Is there some practical intuition when working with a cooperad given by cogenerators and corelations?
Solution 1:
Cooperads are a bit more tricky than operads, but they are useful.
First, notice that if $E$ is any collection and $R$ is a subcollection of the free conilpotent cooperad $\mathcal T_E^c$ (which is equal to the free operad $\mathcal T_E$ as a collection), then the conilpotent cooperad cogenerated by $E$ subject to relations $R$ is a subcooperad of $\mathcal T_E^c$. Dually, the operad generated by $E$ subject to $R$ is a quotient of $\mathcal T_E$.
The question, then, is exactly which subcooperad is it? First, notice that even in case $R$ is quadratic, it is definitely not the kernel of the map $$\mathcal{T}^c_E \twoheadrightarrow \mathcal{T}^{c,(2)}_E/ R.$$
The right hand side is not a cooperad, and the kernel is too big in any case (do it in the non-symmetric case for the associative operad, for example). Although this is rather informal, once you fix $E$ and $R$, you have that
$$\mathcal C^{(1)} = E, \quad \mathcal C^{(2)} = R$$
and just like how in the case of operads you want to quotient out by the largest thing such that the composition kills every tree where $R$ appears, so its kernel is big but not too big, in the case of conilpotent cooperads, you want to only keep the smallest thing that guarantees that the decomposition does not fall out of $\mathcal C$, so its image is small, but not too small.

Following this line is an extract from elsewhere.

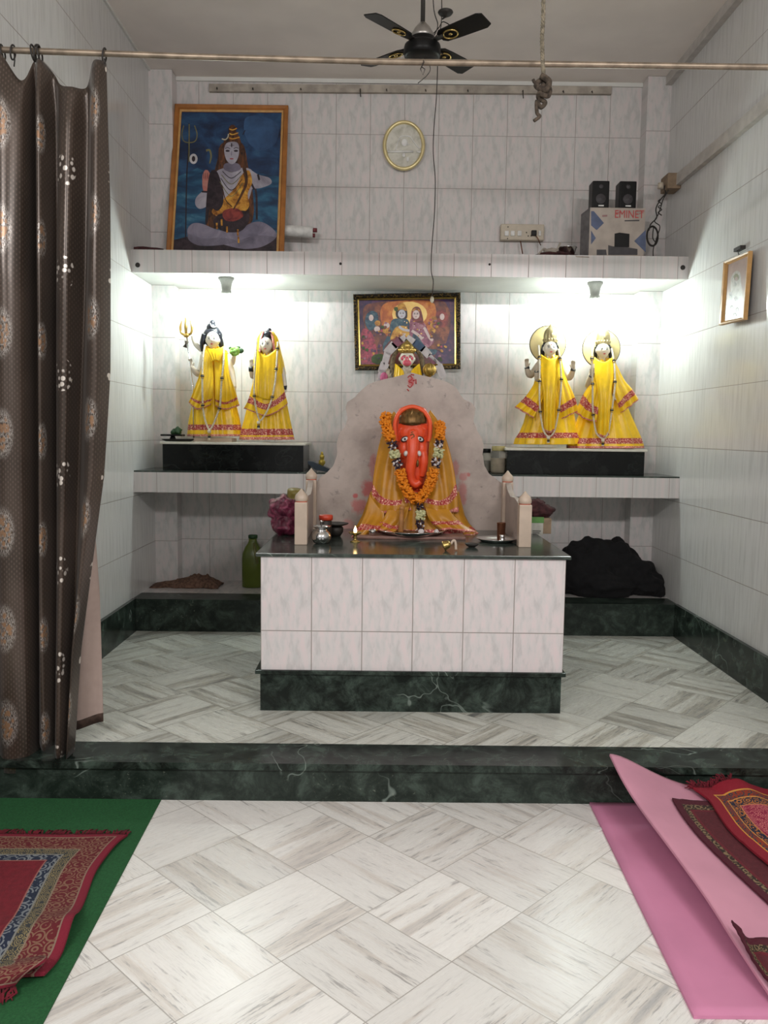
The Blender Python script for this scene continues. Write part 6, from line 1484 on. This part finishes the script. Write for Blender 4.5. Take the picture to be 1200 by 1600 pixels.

To explain how the construction is rather complicated, consider $\mathsf{Ass}$, as you did. Then $\mathsf{Ass}^c$ is one dimensional in each arity, and in fact you can show that there exists a choice of signs so that the unique generator $\mu_n^c$ in arity $n$ is of the form
$$\sum_{T\in \mathsf{PRBT}_n} (-1)^{\varepsilon(T)} \mu_T$$
where $T$ runs through planar rooted binary trees with $n$ leaves. For example, you correctly stated that
$$\mu_3^c = (x_1x_2)x_3 - x_1(x_2x_3),$$
and that its reduced decomposition is equal to $\mu_2^c\circ_1 \mu_2^c- \mu_2^c \circ_2\mu_2^c$. With this choice of generator, I think that
$$\mu_4^c = ((x_1x_2)x_3)x_4 - (x_1(x_2x_3))x_4 + x_1((x_2x_3)x_4) - x_1(x_2(x_3x_4)) - (x_1x_2)(x_3x_4)$$ works. If you compute the decomposition map of $\mu_4^c$ you will just get the usual formula for Stasheff's $A_\infty$-relation involving $\mu_2^c$ and $\mu_3^c$ and five terms.
The best way to think about $\mathcal C$ as a kernel in the weight graded case is to take $\mathcal P = \mathcal T_E/(R)$, form the bar construction $\mathsf{B}(\mathcal P)$ and give it the syzygy grading, and then prove that $\mathcal C$ is isomorphic to the zeroth cohomology group $H^0(\mathsf{B}(\mathcal P)) = \ker\partial^0$.
From this description is the clear that $\mathcal C$ is equal to $E$ in weight $1$ and to $R$ in weight $2$, and that one must take summands that conspire to create relations once you decompose them, but the way one does this is a bit more tricky, and the description
$$\mathcal C^{(n)} = \bigcap_{j=1}^{n-2} V^{\otimes j}\cap R\cap V^{n-j-2}$$ of the conilpotent coassociative coalgebra generated by $V$ subject to $R$ as the intersection of the individual summands of the face maps is no longer available.
A good way to explicitly write down dual cooperads is to simply observe that as collections they are dual to the dual operad, and that when things are locally finite dimensional, one can simply write the decomposition map as the dual of the composition map, by simply taking some basis operation $\eta$ and finding all ways in which it can be written as the composition $\gamma(\eta_0;\eta_1,\ldots,\eta_k)$ of other basis operations.
In this way, for example, one can explicitly write down the decomposition maps of operads like $\mathsf{Lie}, \mathsf{Com}$ and $\mathsf{Poiss}$ without having to explicitly write down a $0$th cohomology representative, which usually involves a sum of many terms, as you see above.